PM’s aide apologizes after wrongly attributing quote to Liberals’ Ignatieff

July 10, 2009 – 10:42

THE CANADIAN PRESS

L’AQUILA, Italy – An aide to Stephen Harper has offered an abject apology after the prime minister took a sharp shot at Liberal Leader Michael Ignatieff for comments he never made.

Dimitri Soudas said he mistakenly informed Harper that comments by an academic about Canada’s irrelevance in the G8 were actually Ignatieff’s.

The academic said Canada is at risk of being shut out of such international councils.

Harper took those comments and ran with them in both official languages during his closing news conference at the Group of Eight summit.

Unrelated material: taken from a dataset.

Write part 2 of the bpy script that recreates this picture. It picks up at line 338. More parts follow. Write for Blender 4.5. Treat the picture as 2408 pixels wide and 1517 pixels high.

He accused Ignatieff of being “irresponsible,” saying the Liberal leader “is supposed to be a Canadian.”

Shortly after the 45-minute news conference ended, Soudas rushed to inform Canadian media that he’d misread an email, wrongly attributed a quote to Ignatieff and then advised the prime minister to comment publicly on the matter.

Soudas said he owes a personal apology to both Ignatieff and Harper.


UPDATE: Colleague Wherry rounds up the reaction from media on the ground, and has more from Dimitri via the Toronto Star. Apparently, at the time that he was explaining his mistake to reporters, he hadn’t yet offered his resignation, but acknowledged that he his boss was “very upset,” and angry and his boss was “clearly, clearly not happy”. [See update at bottom of post for explanation for edit]

Yikes. That’s going to be one tense flight home from Italy — if he lasts til the end of the trip, that is.

EVEN MORE OF AN UPDATE: After going out of his way to lambaste Michael Ignatieff for something that, as it turned out, he never actually said, the PM has apologized to the Liberal leader directly. Aww, that’s nice — and yes, possibly a first. But as some commenters have already pointed out, would it really have been terribly appropriate to attack an opposition politician while attending an international summit? It just seems a little — unseemly.  On the other hand, Canada? Backer than ever!

URGENT UPDATE: PM “very bothered”, not “upset”, according to latest version of the Toronto Star story:

Soudas said “No, I am upset,” and he added later that the prime minister was “clearly, clearly not happy with the fact that he was put in that situation by one of his advisors.

“The prime minister is very bothered by the fact that his press secretary mis-informed him, and mis-briefed him and hence he obviously made an accusation.”

Noted, with some sympathy, is his use of the phrase “his press secretary” rather than, say, the personal pronoun. He also made the following somewhat poignant observation:

“[I]n politics you do have exchanges between political opponents but you have to make sure those exchanged happen within a certain reality of things that people actually say.”

.
So true, Dimtri. So true.

YET ANOTHER UPDATE: Blogger (and macleans.ca commenter) BigCityLib reveals the actual source of the not-Ignatieff quote – Gordon Smith, of the Center for Global Studies.